TRANSMISSION OF HEAT-RADIATION

86. We have already referred (Art. 68) to radiation as a third mode of transmission of heat. It is by radiation that the sun warms our earth. We may at once mention two respects in which radiation differs from the other modes of transmission of heat. A hot body emits radiation in all directions and in straight lines. An obstacle interposed in the direct line between you and a source of heat at once cuts off the radiation. You can protect your face from the heat of a fire by holding a book or paper between; and when the sun's rays are too powerful you seek relief by getting into the shade.

The transmission of heat by convection, on the other hand, always takes place in one direction (e.g. by upward currents); and conduction is not restricted to straight lines, for a bent wire conducts heat as well as a straight one.

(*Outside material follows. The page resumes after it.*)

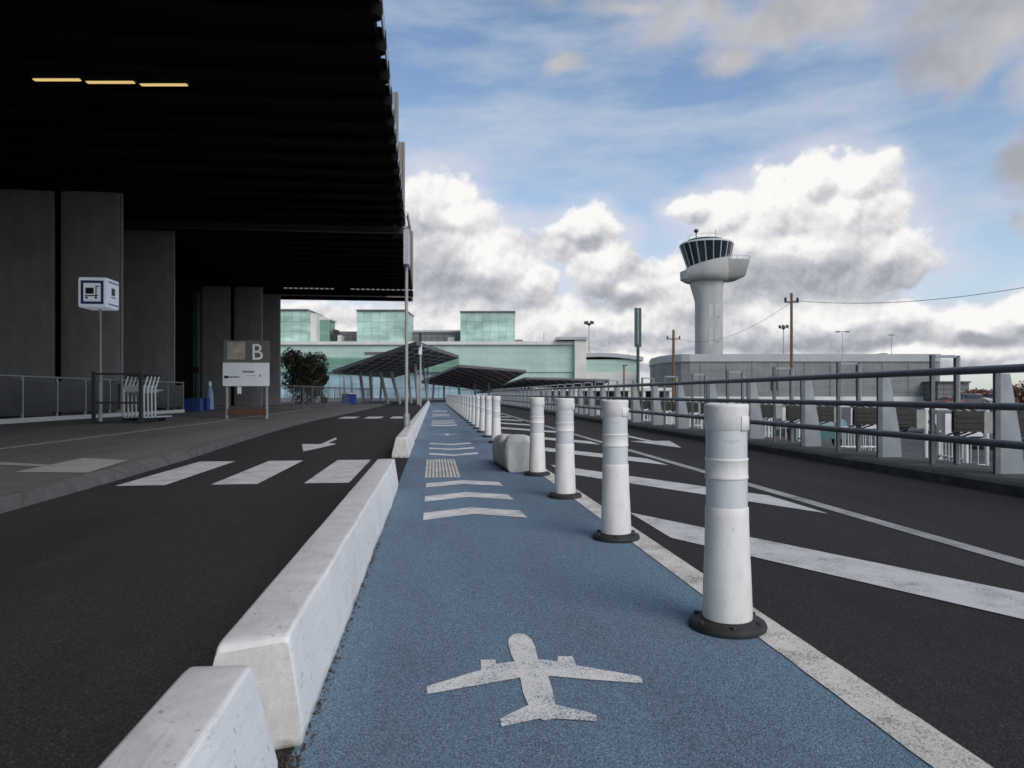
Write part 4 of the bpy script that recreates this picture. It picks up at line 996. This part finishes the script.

Light is known to travel at the rate of about 186,400 miles per second. Now, when an eclipse of the sun takes place, it is found that the light and heat are cut off at the same time; hence both must travel with the same enormous speed. Another characteristic of heat-radiation is that the medium or substance through which it passes is not thereby sensibly warmed. It is true that many media are only partially transparent to heat; these absorb a portion of the radiation as it passes through them (just as partially transparent glass absorbs a certain proportion of light), and are thereby warmed. With this reservation we may define the process of radiation as follows :— Heat is said to be transmitted by radiation when it passes

H

from one point to another in straight lines, with great speed, and without heating the medium through which it passes.

87 Much of what is stated in this chapter will be better understood after the student has read the next section of this book (Light). The laws of reflection and refraction are the same for heat as for light. If an image of the sun be formed with a lens on paper or on the back of the hand, the heat is found to be focussed at about the same spot, a fact with which schoolboys are sufficiently familiar, and which shows that heatradiation can be refracted as light is. Again, the law of inverse squares (p. 124) applies here as in the case of light, and it is best to study the two sets of phenomena in connection with one another.

A body heated in a dark room to a comparatively low temperature, say below a dull-red heat, is not visible; it emits only heat-radiation. But when it is heated above this temperature it becomes visible; it now emits both kinds of radiation, or it would be more correct to say that the effect produced by its radiation depends upon the object on which that radiation falls. It affects the surface of our bodies as heat; it produces in our eyes the sensation of light.

The common use of the term 'radiant heat' might lead the student to suppose that there are different kinds of heat, of which 'radiant heat' is one. This is not so. Strictly speaking, radiation is not heat at all: at any rate, it does not exhibit the ordinary properties of heat. If it were, it could not pass, as it is known to do, through bodies without heating them. There is reason for believing that radiation travels in the form of waves, much as waves are propagated on the surface of water by the upward and downward motion of the particles of water. The disturbing cause producing these waves is the hot body emitting the radiation. The waves, in general, travel freely outwards in all directions; but when they strike against an obstacle they may be partly reflected from its surface, partly absorbed by it, and partly transmitted through it. Bright polished tinplate may be taken as a type of a good reflector; lamp-black as a type of a good absorber; and rock-salt as the best example of a substance which is transparent to heat-radiation.